Now I received another explosion of memories, associations that I will share later on (I am still trying to hold on to my hat here as they continue to come in). I have gathered some books from their titles alone and only now do I understand what I was drawn to. I also have dog-eared book-pages that I have read many times over the years and only now do they make sense to me. All this will emerge in later essays.

As I close this essay for now, to catch my breath, I will leave you with this enticing thought. Many modern artists, from Kandinsky on (particularly Klee’s Angel series for me), to Dali and others, have made a supreme effort to make visible to us a new possibility of viewing the real world, a new way of being, if you like. This new way involves a unity of two forms of consciousness—ordinary empirical reality and what I will call here a perception from the 4th dimension: ordinary empirical reality from the point of view of the 4th dimension as it unfolds into reality. Dali is showing us how the ordinary world appears when we can perceive it as the unfolding or injecting of a new dimension of experience into the ordinary real world.

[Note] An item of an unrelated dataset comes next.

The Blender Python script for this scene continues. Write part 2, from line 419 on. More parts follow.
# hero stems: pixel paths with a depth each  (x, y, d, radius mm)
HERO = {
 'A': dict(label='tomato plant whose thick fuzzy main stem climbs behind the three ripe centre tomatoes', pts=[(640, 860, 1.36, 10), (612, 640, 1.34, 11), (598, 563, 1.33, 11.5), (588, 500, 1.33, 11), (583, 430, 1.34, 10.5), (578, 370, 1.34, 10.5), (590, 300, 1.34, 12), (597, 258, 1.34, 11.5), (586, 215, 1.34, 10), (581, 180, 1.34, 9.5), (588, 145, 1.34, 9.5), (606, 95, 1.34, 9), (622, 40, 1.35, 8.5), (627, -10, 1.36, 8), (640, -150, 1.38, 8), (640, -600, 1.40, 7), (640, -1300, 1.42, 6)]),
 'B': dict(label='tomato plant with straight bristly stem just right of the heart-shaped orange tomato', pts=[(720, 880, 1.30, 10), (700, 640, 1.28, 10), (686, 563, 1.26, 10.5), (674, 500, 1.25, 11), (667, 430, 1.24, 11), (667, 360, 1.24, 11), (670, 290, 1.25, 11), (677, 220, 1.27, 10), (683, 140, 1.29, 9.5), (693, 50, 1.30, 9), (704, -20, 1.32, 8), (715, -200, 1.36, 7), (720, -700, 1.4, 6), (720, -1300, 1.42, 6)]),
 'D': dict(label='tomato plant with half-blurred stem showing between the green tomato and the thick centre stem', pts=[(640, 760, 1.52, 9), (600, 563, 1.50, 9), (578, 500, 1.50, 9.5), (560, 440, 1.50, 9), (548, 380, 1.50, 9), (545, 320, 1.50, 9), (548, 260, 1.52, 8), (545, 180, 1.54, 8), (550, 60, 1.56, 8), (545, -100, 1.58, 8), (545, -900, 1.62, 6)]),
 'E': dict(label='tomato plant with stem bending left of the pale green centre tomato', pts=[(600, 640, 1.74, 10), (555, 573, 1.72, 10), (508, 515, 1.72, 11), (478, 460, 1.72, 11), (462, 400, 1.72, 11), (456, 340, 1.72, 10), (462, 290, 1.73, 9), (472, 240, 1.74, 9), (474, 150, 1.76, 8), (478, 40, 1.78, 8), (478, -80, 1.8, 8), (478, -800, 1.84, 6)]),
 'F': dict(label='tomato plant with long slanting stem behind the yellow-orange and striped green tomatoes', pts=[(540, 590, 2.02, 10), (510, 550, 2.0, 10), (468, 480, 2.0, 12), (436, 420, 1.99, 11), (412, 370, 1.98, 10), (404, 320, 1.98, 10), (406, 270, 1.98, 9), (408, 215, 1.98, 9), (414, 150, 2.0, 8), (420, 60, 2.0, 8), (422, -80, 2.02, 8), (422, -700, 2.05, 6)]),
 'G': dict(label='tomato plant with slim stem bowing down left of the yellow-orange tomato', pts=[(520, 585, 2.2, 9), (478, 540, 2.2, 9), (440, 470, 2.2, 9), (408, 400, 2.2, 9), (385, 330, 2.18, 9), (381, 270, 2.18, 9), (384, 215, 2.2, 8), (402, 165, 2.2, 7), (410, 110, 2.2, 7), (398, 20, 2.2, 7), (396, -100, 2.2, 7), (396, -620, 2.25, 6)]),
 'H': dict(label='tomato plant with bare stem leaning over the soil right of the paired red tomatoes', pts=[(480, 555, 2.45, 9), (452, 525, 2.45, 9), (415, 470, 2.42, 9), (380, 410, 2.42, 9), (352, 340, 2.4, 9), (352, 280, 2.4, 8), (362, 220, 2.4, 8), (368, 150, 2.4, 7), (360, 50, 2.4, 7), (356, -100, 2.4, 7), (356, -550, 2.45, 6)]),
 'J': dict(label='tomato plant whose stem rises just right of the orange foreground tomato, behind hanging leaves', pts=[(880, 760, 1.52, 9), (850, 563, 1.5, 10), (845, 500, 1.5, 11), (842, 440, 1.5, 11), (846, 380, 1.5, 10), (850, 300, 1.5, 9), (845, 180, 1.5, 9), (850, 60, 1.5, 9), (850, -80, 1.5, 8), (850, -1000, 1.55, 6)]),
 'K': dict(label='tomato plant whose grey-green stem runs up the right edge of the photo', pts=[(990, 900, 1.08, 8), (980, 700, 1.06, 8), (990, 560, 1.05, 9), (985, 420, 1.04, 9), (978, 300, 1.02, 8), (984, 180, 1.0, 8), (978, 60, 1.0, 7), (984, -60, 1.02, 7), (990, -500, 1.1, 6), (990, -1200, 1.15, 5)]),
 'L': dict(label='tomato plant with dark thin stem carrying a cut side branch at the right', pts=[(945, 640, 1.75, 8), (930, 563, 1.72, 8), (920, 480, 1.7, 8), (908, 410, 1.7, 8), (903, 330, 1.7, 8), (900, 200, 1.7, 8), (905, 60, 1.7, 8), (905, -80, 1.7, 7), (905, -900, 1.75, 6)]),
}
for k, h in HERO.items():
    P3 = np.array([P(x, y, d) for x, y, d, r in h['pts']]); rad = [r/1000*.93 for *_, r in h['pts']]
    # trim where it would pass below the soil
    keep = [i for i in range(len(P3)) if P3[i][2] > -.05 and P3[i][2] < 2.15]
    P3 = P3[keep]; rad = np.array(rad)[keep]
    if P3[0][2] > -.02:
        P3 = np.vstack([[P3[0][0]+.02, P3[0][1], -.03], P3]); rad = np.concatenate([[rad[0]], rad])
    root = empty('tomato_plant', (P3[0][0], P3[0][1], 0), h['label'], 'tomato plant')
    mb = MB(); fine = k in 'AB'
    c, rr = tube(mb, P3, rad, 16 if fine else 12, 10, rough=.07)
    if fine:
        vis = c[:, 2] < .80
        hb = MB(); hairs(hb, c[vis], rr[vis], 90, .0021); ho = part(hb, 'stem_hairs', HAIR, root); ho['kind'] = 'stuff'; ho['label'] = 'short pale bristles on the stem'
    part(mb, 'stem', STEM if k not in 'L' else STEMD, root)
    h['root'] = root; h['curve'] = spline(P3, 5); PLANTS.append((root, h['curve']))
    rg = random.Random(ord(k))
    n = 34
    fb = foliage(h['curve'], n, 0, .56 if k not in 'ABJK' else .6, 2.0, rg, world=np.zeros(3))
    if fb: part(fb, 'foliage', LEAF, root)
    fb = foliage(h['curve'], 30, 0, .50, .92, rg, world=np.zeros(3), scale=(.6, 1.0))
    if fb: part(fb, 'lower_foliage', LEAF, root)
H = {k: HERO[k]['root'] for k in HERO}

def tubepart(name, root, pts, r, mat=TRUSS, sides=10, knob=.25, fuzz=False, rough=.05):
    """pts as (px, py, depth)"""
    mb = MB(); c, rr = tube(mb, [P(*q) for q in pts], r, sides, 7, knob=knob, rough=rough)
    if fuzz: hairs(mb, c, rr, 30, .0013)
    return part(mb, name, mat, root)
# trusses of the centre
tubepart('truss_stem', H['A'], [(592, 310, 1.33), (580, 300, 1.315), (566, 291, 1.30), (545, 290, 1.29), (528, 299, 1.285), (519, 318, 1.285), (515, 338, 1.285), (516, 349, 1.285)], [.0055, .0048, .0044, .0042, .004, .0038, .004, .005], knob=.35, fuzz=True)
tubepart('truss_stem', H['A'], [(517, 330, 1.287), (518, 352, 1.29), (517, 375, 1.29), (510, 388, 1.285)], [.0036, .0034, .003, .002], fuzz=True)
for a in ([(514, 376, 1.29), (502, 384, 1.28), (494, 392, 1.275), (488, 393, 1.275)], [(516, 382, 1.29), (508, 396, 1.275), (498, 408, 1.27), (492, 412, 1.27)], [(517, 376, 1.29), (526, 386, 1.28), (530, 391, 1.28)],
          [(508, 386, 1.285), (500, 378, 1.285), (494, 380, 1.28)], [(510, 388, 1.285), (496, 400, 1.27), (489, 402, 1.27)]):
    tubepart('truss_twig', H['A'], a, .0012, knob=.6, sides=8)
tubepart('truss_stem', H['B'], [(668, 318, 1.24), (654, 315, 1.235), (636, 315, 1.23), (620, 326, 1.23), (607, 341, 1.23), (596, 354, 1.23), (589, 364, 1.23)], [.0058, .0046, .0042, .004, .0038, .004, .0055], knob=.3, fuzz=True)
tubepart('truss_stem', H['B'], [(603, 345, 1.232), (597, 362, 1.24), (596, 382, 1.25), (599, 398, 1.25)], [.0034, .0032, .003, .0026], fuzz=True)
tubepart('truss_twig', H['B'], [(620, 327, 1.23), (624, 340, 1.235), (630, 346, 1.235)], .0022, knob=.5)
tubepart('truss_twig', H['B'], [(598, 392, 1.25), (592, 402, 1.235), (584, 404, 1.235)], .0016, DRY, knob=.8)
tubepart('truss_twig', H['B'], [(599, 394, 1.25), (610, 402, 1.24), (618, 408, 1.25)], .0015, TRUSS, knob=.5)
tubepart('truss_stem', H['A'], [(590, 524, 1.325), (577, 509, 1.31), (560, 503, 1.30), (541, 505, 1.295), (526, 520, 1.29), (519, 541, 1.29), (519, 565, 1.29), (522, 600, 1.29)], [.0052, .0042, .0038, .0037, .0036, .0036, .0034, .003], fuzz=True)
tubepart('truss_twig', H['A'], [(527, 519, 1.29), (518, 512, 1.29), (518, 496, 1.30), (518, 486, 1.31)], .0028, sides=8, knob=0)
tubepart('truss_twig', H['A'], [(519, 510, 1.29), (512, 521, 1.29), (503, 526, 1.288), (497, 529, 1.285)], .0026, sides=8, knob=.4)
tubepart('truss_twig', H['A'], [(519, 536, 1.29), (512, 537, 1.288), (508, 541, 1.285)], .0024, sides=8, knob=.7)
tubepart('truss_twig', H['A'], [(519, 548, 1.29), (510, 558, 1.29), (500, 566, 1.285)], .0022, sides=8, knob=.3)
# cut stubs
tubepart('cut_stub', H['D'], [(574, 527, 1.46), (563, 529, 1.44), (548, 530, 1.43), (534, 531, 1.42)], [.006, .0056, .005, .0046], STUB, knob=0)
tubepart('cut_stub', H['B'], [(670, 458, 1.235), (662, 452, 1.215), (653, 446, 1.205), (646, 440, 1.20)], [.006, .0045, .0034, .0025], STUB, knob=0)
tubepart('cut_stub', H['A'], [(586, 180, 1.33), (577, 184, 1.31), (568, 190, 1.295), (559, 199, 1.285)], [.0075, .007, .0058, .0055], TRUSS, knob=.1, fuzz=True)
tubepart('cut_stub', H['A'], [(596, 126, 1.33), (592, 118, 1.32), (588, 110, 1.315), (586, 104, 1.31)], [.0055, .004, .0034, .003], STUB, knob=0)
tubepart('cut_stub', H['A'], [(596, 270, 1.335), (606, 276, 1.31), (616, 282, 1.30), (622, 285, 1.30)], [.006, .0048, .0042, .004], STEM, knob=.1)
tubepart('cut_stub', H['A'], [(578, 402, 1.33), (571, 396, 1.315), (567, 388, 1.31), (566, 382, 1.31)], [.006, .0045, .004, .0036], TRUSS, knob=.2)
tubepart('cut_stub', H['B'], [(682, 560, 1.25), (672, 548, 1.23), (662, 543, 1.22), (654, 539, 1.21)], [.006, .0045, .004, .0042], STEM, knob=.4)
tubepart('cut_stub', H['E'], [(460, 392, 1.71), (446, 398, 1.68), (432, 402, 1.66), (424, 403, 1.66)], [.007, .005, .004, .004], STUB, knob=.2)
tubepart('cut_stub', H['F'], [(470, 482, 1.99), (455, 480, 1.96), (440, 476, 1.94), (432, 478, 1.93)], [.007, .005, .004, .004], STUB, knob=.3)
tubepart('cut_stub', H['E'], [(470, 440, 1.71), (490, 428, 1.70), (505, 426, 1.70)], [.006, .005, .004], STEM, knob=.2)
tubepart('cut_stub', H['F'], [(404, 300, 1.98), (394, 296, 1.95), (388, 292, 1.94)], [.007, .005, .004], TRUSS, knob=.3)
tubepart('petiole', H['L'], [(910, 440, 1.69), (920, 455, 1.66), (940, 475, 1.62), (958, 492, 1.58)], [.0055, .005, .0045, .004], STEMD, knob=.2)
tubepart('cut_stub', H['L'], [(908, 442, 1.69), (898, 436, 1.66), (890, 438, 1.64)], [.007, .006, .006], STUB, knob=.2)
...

I will show how this insight is nothing less that a description of the process of the historical descent of Love into the hardened material world, with all the suffering and distortion that follow. Salvadore Dali’s personal life is one agonising expression of this dreadful, yet mysterious and profound, almost completed, descent of the divine into the ordinary, as is his art.

[1] I describe my past experience with this heat is my books. It leads to an unusual style of writing.

[2] https://www.youtube.com/watch?v=0AMt4ppZQFE&list=WL&index=2&t=1s

[3] I will try to explicate all of these terms and ideas in future essays.

[4] Dali was fascinated by science, nuclear physics and the psychology of the unconscious.